Take the lines from the one bearing "Generate a Blender" to the one bearing "bg.inputs[1].default_value = 0.15", inclusive, and reproduce them exactly; include no other line.

RECORDS TO USE -
——
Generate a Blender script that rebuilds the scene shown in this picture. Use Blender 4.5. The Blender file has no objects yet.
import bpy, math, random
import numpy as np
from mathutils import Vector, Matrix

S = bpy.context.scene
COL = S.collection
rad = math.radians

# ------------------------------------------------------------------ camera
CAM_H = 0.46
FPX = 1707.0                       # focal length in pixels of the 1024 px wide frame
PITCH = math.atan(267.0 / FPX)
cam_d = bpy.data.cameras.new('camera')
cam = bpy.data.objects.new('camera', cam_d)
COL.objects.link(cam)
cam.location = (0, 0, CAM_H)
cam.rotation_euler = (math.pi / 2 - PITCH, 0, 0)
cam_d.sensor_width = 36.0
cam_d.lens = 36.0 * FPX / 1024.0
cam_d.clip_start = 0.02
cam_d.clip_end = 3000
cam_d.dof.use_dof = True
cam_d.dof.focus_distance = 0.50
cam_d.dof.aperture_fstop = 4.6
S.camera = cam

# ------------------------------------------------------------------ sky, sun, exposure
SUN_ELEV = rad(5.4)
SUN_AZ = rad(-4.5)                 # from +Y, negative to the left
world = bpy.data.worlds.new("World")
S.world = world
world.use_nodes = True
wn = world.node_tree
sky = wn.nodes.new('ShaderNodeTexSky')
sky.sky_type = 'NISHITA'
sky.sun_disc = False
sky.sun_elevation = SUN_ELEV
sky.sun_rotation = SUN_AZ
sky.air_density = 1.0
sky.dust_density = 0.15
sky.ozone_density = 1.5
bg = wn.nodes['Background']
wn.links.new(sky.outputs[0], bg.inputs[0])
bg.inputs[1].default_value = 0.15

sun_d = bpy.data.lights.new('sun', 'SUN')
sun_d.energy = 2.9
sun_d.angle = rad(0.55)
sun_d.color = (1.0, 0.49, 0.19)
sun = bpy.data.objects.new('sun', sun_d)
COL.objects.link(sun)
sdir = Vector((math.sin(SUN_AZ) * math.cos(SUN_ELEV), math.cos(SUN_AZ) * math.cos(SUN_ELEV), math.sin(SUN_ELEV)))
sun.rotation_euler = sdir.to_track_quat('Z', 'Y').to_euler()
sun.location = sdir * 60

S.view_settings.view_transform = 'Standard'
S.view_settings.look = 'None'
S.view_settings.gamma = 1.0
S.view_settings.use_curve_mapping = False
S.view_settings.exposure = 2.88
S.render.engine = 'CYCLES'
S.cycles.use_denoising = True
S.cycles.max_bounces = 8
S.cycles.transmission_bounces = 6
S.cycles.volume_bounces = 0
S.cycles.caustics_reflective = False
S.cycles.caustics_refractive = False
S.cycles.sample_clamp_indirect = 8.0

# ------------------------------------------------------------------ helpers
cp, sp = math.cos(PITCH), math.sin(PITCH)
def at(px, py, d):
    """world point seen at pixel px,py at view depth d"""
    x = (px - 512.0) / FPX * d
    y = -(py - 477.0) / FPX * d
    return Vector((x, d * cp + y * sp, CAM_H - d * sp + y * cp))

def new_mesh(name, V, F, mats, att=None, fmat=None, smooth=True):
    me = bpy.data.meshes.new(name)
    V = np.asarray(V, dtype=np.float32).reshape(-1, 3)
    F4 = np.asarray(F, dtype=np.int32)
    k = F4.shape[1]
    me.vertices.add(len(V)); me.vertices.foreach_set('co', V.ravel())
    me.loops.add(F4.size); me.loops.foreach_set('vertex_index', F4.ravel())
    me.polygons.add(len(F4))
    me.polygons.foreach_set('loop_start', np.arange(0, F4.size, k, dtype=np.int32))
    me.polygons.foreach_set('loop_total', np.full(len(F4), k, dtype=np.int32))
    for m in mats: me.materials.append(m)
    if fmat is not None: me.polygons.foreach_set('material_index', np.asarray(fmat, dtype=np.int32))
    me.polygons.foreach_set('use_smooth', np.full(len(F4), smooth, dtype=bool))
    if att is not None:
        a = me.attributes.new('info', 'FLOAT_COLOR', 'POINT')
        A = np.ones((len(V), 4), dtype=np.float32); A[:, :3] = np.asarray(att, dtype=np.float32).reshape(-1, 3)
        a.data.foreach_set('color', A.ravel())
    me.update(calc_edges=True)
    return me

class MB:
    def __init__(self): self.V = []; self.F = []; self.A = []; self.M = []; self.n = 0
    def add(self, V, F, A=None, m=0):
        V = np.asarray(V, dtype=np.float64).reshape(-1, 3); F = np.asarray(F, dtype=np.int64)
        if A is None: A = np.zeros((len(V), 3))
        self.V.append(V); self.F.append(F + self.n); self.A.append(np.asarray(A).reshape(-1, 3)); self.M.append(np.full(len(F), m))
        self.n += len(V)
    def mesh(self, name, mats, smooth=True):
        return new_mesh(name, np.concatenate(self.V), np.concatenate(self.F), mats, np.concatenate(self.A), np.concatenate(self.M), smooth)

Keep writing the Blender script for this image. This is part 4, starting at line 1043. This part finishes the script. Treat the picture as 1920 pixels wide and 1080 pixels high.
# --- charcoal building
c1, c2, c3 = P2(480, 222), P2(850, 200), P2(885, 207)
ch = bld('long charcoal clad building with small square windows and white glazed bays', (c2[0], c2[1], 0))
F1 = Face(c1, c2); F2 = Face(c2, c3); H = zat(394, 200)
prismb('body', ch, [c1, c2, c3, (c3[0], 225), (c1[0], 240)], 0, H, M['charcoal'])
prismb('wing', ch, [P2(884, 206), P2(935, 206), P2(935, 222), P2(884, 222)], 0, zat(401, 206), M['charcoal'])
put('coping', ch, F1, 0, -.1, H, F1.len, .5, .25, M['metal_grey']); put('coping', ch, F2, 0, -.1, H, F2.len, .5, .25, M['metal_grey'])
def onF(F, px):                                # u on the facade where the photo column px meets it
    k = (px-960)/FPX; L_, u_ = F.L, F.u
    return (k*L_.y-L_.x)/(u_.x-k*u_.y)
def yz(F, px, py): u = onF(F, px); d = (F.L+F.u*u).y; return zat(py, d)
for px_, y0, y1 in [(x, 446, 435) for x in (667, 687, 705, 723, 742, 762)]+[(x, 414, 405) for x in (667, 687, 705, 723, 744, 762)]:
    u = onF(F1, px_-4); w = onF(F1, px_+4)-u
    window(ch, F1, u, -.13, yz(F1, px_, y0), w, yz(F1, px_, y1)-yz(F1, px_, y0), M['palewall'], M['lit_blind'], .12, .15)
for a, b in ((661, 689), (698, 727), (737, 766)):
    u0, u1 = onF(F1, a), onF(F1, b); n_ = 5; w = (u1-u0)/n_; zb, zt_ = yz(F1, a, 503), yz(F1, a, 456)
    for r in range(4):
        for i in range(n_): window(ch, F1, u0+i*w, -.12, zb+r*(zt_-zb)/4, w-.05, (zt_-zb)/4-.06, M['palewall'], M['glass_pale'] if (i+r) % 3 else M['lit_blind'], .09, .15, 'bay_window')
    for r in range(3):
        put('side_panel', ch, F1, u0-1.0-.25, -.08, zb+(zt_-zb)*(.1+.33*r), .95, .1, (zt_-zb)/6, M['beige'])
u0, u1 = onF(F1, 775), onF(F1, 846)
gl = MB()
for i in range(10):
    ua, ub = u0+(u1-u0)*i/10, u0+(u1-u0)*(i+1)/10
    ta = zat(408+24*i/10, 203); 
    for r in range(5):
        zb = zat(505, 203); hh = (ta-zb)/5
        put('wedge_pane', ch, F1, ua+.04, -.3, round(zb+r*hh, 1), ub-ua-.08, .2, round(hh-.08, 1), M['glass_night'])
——
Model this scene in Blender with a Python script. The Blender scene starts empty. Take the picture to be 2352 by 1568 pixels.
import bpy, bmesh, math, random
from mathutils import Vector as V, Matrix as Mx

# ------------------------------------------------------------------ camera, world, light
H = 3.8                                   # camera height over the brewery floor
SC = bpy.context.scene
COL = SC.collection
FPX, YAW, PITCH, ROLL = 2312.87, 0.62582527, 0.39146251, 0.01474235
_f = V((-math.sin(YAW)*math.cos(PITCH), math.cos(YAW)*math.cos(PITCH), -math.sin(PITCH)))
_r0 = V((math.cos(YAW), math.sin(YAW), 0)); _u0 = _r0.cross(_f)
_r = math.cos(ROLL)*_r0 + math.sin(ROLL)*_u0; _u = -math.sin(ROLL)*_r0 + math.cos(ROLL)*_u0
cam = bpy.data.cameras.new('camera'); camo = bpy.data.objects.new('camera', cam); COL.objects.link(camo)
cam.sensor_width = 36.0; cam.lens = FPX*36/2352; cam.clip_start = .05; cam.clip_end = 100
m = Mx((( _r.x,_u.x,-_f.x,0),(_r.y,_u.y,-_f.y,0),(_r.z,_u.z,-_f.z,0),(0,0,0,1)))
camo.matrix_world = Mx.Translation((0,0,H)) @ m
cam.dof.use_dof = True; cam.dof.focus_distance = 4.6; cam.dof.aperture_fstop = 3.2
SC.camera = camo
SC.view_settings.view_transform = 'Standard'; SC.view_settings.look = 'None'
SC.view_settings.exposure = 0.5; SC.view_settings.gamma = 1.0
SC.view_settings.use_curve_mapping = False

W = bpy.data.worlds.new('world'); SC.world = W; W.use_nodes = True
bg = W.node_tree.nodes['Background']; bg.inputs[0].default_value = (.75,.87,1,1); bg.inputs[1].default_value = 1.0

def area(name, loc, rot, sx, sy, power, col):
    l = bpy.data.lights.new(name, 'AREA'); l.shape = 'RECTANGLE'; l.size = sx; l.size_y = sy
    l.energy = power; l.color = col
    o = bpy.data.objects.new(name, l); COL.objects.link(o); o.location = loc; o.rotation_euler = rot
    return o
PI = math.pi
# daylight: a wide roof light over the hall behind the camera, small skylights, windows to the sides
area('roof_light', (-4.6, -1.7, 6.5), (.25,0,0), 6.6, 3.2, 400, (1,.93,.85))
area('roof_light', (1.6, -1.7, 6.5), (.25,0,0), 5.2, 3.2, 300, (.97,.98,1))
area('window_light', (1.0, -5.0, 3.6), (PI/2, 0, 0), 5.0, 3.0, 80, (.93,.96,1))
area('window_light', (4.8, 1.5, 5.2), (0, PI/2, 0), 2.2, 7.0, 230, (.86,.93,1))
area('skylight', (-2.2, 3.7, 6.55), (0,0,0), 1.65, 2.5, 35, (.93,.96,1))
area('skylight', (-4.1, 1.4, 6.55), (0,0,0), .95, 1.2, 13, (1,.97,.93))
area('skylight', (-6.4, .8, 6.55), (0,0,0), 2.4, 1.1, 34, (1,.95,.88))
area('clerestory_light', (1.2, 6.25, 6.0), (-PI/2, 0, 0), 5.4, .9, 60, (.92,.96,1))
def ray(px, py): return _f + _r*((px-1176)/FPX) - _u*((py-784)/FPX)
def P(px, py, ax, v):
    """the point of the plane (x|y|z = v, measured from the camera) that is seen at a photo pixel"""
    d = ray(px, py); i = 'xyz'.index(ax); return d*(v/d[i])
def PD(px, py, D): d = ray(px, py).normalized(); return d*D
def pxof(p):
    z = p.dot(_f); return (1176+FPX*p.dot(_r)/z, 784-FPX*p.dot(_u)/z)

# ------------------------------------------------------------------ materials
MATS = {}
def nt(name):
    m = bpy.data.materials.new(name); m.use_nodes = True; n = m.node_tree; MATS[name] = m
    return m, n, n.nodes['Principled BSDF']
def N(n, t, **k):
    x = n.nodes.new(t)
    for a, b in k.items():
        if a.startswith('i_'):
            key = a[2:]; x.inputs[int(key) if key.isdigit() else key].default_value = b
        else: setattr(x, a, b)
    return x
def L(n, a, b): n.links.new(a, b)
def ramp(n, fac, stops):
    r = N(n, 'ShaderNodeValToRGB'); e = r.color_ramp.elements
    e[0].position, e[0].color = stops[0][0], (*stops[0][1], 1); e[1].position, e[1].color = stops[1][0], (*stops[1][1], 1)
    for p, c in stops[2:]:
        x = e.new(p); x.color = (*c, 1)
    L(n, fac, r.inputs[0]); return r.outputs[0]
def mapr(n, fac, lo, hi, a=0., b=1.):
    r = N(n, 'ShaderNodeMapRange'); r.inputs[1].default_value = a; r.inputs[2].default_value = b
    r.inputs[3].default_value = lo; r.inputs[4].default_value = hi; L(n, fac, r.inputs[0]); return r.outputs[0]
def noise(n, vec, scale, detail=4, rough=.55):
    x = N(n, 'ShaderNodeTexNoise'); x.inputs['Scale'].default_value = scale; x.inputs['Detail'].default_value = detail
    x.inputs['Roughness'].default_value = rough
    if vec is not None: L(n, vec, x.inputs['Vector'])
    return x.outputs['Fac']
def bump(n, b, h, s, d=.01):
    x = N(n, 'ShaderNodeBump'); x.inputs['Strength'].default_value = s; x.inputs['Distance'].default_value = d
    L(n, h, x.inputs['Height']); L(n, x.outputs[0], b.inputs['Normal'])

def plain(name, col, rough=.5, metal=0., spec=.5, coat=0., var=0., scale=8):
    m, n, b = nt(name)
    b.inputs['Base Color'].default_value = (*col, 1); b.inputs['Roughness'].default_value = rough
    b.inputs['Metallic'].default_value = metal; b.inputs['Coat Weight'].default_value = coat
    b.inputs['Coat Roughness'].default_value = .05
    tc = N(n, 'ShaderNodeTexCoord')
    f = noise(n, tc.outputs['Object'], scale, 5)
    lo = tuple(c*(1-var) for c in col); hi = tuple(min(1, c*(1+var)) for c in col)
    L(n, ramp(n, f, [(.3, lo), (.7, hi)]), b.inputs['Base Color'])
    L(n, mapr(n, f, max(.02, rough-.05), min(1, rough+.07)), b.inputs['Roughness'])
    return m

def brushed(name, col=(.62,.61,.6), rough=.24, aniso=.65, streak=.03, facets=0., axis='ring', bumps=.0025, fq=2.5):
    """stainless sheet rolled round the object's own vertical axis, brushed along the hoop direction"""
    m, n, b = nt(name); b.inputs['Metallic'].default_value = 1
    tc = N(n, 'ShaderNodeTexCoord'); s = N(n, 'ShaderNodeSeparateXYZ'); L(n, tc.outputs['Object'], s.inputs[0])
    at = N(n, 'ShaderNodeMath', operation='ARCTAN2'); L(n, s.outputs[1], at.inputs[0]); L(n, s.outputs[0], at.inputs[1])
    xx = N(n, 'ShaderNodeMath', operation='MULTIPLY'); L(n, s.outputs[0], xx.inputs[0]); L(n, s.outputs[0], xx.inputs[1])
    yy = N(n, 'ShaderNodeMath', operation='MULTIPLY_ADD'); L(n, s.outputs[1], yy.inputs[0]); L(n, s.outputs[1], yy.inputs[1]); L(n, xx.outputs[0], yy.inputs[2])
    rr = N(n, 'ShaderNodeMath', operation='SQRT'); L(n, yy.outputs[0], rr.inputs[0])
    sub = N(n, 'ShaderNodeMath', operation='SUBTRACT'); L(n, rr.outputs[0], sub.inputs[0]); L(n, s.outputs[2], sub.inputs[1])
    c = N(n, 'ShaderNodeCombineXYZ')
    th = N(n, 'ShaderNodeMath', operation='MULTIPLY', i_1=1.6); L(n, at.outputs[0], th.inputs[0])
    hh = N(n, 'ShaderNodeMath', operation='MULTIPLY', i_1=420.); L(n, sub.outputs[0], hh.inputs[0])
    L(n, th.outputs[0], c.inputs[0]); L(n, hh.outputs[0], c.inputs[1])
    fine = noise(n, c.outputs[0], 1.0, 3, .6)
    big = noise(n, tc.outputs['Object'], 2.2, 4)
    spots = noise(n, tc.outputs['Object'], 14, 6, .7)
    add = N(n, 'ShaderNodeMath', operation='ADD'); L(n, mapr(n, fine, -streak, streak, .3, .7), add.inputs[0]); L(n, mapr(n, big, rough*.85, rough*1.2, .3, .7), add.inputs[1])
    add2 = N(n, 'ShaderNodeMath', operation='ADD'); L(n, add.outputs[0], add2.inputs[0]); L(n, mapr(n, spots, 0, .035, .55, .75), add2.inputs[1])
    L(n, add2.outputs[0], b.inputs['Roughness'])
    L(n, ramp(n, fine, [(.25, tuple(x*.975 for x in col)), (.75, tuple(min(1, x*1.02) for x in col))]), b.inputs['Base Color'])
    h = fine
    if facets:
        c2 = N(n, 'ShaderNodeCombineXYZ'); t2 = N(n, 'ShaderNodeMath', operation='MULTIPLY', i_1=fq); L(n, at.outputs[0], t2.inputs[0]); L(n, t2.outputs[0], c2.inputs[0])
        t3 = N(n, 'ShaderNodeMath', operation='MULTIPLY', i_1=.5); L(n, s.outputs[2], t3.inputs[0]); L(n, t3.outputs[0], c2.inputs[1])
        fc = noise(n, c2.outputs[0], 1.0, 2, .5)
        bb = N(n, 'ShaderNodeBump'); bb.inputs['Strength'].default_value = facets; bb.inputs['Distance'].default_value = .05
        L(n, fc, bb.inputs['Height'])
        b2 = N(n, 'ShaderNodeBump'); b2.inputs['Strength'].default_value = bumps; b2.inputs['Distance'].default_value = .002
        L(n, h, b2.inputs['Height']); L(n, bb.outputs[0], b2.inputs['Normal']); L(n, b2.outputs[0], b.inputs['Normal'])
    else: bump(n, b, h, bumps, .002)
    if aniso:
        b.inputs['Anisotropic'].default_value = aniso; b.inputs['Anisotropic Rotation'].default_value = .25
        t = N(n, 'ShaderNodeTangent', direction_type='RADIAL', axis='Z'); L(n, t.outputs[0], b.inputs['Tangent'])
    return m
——
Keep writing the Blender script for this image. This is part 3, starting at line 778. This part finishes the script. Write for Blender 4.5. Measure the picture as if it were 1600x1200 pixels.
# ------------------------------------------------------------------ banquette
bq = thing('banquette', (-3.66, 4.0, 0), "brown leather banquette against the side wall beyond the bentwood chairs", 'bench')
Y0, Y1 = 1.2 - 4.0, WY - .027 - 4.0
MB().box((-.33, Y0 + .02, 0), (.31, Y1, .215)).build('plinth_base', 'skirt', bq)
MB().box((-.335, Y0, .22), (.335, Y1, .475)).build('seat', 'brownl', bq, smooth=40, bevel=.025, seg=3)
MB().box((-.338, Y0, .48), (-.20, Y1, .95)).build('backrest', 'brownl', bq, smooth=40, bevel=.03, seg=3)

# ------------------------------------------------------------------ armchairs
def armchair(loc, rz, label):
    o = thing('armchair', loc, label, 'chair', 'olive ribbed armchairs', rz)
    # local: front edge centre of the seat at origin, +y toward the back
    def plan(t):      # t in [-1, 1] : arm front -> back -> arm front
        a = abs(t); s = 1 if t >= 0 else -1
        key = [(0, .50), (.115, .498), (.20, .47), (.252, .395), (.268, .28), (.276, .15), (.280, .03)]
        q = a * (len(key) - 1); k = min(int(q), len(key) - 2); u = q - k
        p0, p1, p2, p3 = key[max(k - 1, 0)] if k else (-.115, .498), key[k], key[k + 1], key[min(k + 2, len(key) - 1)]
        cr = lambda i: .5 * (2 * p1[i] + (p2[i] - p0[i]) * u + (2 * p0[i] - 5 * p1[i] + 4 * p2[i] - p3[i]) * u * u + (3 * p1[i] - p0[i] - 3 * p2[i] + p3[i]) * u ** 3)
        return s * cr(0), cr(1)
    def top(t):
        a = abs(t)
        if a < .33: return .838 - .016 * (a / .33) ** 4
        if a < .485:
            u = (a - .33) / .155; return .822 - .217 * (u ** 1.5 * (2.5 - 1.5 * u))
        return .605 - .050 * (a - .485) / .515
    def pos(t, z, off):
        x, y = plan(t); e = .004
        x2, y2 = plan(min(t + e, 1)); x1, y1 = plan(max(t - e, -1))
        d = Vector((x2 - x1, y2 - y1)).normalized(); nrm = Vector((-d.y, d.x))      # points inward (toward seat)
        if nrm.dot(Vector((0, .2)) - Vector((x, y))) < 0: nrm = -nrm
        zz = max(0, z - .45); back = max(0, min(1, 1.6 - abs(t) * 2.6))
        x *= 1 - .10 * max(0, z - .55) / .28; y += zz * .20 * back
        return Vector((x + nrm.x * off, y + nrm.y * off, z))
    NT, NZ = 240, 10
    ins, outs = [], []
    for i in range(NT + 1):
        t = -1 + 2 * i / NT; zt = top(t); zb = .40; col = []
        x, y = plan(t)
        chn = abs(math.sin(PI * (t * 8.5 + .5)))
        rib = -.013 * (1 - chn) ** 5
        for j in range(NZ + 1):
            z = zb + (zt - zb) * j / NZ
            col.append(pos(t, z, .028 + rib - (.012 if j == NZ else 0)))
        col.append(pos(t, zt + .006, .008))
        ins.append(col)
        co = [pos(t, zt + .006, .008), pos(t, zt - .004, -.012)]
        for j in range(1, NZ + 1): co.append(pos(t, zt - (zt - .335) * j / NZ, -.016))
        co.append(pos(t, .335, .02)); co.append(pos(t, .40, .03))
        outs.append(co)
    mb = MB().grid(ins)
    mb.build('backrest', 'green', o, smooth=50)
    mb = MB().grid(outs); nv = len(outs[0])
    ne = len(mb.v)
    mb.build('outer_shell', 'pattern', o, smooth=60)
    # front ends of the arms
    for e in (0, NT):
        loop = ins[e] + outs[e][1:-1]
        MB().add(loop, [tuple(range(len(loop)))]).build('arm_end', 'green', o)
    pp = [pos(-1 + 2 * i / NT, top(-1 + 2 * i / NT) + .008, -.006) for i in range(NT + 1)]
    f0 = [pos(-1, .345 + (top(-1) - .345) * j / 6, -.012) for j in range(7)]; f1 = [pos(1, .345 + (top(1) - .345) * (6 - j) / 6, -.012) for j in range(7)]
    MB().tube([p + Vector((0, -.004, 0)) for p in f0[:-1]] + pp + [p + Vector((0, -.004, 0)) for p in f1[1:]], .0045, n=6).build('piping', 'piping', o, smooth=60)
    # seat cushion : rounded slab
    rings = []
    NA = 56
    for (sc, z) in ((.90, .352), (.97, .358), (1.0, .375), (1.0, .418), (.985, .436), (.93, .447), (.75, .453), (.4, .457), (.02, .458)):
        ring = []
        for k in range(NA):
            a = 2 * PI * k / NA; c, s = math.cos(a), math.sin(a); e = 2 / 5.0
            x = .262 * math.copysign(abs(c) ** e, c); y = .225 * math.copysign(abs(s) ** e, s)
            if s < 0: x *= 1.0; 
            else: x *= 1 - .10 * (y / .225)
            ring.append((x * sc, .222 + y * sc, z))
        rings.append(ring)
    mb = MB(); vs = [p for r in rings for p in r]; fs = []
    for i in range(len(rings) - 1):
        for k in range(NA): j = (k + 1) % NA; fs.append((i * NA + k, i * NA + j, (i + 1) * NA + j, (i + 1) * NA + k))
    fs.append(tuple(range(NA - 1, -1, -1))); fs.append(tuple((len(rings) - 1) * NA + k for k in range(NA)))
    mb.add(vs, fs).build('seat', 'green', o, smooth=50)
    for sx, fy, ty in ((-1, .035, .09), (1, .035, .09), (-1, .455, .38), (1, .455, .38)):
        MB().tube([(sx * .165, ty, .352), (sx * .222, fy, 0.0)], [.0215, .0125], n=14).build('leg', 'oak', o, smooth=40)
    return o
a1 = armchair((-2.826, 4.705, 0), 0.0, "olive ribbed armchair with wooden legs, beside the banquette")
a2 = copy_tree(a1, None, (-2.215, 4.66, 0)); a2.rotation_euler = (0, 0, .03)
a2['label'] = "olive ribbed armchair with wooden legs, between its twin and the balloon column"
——
ANSWER TO THIS TASK -
Generate a Blender script that rebuilds the scene shown in this picture. Use Blender 4.5. The Blender file has no objects yet.
import bpy, math, random
import numpy as np
from mathutils import Vector, Matrix

S = bpy.context.scene
COL = S.collection
rad = math.radians

# ------------------------------------------------------------------ camera
CAM_H = 0.46
FPX = 1707.0                       # focal length in pixels of the 1024 px wide frame
PITCH = math.atan(267.0 / FPX)
cam_d = bpy.data.cameras.new('camera')
cam = bpy.data.objects.new('camera', cam_d)
COL.objects.link(cam)
cam.location = (0, 0, CAM_H)
cam.rotation_euler = (math.pi / 2 - PITCH, 0, 0)
cam_d.sensor_width = 36.0
cam_d.lens = 36.0 * FPX / 1024.0
cam_d.clip_start = 0.02
cam_d.clip_end = 3000
cam_d.dof.use_dof = True
cam_d.dof.focus_distance = 0.50
cam_d.dof.aperture_fstop = 4.6
S.camera = cam

# ------------------------------------------------------------------ sky, sun, exposure
SUN_ELEV = rad(5.4)
SUN_AZ = rad(-4.5)                 # from +Y, negative to the left
world = bpy.data.worlds.new("World")
S.world = world
world.use_nodes = True
wn = world.node_tree
sky = wn.nodes.new('ShaderNodeTexSky')
sky.sky_type = 'NISHITA'
sky.sun_disc = False
sky.sun_elevation = SUN_ELEV
sky.sun_rotation = SUN_AZ
sky.air_density = 1.0
sky.dust_density = 0.15
sky.ozone_density = 1.5
bg = wn.nodes['Background']
wn.links.new(sky.outputs[0], bg.inputs[0])
bg.inputs[1].default_value = 0.15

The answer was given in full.